**WHAT IS BEING ASKED**
Give back, exactly as written, the lines from the beginning of the listing through the one that contains "COL = sc.collection".
....
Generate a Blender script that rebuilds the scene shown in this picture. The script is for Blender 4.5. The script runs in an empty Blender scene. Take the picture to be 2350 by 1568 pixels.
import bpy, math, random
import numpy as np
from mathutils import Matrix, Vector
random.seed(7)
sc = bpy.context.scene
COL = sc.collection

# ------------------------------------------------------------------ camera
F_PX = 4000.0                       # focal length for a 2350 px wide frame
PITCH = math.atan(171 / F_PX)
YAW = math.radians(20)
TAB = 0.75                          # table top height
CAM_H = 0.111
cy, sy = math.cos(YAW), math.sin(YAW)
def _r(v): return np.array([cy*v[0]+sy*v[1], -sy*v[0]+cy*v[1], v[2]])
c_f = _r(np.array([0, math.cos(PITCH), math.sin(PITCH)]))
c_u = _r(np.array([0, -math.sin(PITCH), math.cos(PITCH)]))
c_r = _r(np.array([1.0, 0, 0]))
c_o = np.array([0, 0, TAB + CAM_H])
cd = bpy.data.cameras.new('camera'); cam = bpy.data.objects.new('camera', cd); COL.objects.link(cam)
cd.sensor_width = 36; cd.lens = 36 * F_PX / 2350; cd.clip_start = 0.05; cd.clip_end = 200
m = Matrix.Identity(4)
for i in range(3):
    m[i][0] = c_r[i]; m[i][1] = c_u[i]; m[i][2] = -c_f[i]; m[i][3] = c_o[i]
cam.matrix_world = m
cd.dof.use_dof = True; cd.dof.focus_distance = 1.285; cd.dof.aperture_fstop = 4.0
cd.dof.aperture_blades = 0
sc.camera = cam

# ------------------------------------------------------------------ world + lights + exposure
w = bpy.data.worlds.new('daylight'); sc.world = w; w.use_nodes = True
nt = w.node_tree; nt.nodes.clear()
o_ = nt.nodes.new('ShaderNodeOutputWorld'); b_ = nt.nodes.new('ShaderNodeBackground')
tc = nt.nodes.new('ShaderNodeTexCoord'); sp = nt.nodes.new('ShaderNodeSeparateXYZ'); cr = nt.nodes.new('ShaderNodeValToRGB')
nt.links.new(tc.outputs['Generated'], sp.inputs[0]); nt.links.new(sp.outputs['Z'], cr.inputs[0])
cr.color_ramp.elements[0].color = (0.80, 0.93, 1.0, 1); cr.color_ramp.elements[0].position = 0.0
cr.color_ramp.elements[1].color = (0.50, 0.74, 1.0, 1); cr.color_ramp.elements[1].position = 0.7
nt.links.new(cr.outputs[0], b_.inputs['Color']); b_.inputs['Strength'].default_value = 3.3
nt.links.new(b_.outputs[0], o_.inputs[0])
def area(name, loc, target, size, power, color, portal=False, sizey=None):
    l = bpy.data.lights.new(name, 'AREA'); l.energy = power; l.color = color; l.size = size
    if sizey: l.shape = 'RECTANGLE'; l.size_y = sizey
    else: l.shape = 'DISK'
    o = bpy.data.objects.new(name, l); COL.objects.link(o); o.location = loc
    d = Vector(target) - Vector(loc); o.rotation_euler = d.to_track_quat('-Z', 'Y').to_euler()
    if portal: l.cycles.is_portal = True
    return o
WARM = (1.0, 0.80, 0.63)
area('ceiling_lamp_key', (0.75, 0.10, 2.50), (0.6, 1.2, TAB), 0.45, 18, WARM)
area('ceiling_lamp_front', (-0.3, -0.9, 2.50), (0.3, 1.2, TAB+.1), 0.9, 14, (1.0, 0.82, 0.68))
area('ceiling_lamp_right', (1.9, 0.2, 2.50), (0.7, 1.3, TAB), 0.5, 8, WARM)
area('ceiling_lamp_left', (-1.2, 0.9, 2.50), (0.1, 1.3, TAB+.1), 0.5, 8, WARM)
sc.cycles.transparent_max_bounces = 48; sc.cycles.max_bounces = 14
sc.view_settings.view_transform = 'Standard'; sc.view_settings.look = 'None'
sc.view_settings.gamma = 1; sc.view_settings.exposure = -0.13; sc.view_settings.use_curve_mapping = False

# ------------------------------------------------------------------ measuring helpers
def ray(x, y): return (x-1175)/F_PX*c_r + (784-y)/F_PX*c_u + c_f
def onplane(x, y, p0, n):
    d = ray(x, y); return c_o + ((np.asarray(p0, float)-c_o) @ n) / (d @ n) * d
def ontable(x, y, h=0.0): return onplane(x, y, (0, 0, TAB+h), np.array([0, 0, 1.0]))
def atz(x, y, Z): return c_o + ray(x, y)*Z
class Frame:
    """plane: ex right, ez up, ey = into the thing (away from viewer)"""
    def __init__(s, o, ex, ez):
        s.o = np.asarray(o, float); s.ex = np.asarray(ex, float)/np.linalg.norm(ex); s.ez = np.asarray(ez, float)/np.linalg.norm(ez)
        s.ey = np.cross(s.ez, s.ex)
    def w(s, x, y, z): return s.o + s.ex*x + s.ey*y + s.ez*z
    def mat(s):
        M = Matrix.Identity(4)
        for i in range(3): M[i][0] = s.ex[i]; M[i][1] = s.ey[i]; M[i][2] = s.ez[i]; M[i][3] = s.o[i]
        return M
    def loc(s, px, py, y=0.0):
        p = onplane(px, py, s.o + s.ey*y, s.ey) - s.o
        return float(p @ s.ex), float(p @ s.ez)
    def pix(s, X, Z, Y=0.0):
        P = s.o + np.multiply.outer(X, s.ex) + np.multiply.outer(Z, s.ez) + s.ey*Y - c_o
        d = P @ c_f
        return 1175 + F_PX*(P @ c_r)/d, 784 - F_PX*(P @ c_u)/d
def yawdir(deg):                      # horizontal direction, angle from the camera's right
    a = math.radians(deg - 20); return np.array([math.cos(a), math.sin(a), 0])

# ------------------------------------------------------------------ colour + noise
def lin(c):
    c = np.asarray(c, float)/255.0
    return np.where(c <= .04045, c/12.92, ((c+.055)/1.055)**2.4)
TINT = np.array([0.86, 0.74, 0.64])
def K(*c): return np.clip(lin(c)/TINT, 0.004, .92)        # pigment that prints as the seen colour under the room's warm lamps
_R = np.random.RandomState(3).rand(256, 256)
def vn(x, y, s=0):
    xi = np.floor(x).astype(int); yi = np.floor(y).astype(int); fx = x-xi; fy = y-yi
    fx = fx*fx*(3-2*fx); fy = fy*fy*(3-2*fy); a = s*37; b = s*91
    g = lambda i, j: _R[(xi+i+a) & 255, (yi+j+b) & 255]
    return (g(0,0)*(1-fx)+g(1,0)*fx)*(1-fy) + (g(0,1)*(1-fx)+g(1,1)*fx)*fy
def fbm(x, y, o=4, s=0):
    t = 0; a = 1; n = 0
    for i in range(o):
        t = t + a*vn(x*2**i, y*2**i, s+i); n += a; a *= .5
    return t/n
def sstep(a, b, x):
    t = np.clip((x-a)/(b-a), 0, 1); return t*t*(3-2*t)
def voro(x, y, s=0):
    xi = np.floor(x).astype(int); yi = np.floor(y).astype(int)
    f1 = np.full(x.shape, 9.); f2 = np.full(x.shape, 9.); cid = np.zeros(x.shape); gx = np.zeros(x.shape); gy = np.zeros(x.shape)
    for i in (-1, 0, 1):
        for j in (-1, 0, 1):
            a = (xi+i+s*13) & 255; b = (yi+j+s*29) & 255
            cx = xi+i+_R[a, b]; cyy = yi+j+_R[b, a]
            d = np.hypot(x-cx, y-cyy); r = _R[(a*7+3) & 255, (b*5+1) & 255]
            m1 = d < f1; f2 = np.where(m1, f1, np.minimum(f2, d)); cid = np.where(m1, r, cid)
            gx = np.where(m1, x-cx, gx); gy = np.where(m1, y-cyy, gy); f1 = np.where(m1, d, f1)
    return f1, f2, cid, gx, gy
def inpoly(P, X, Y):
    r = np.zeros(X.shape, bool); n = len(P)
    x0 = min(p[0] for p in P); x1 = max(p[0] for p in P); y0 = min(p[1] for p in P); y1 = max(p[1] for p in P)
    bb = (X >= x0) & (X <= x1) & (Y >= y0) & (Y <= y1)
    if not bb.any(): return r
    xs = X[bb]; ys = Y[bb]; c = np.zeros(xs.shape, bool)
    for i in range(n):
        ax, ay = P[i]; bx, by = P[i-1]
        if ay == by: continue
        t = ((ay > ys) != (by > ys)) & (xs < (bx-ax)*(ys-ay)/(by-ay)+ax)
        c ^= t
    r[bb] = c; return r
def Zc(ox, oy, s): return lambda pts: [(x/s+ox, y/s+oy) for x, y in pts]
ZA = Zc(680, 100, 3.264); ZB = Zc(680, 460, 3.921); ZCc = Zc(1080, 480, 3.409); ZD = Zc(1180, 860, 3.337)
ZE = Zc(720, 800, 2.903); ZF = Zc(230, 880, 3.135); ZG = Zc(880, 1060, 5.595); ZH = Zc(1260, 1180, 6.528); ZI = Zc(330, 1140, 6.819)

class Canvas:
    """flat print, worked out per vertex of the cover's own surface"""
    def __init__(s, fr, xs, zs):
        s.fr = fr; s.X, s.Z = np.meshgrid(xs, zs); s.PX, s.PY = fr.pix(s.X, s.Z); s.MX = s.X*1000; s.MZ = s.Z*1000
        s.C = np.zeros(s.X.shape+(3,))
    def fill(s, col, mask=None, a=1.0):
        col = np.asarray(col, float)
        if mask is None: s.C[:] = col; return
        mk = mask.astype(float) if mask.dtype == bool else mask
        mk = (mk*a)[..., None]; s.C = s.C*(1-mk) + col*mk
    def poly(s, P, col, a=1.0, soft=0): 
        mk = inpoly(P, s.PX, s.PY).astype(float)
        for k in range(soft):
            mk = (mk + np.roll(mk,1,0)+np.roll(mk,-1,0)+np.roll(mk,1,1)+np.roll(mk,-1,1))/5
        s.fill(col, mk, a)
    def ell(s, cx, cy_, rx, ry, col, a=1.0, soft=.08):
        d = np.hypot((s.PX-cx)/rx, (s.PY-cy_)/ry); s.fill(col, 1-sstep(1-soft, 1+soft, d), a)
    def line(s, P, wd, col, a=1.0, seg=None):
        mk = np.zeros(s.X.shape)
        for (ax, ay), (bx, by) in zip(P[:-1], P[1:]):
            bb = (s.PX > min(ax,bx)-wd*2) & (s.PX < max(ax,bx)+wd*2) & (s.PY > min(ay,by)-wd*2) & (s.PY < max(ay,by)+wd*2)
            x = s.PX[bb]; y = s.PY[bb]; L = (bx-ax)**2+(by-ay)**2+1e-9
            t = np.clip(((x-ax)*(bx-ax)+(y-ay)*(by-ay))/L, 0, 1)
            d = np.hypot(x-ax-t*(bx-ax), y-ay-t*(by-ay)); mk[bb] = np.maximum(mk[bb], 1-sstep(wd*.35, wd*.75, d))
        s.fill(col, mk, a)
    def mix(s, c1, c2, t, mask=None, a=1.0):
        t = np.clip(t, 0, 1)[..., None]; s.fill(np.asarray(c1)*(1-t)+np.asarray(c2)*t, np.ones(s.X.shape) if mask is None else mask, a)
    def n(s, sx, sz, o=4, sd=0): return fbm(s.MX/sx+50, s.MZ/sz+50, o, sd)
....
**ANSWER TO THIS PROBLEM**
Generate a Blender script that rebuilds the scene shown in this picture. The script is for Blender 4.5. The script runs in an empty Blender scene. Take the picture to be 2350 by 1568 pixels.
import bpy, math, random
import numpy as np
from mathutils import Matrix, Vector
random.seed(7)
sc = bpy.context.scene
COL = sc.collection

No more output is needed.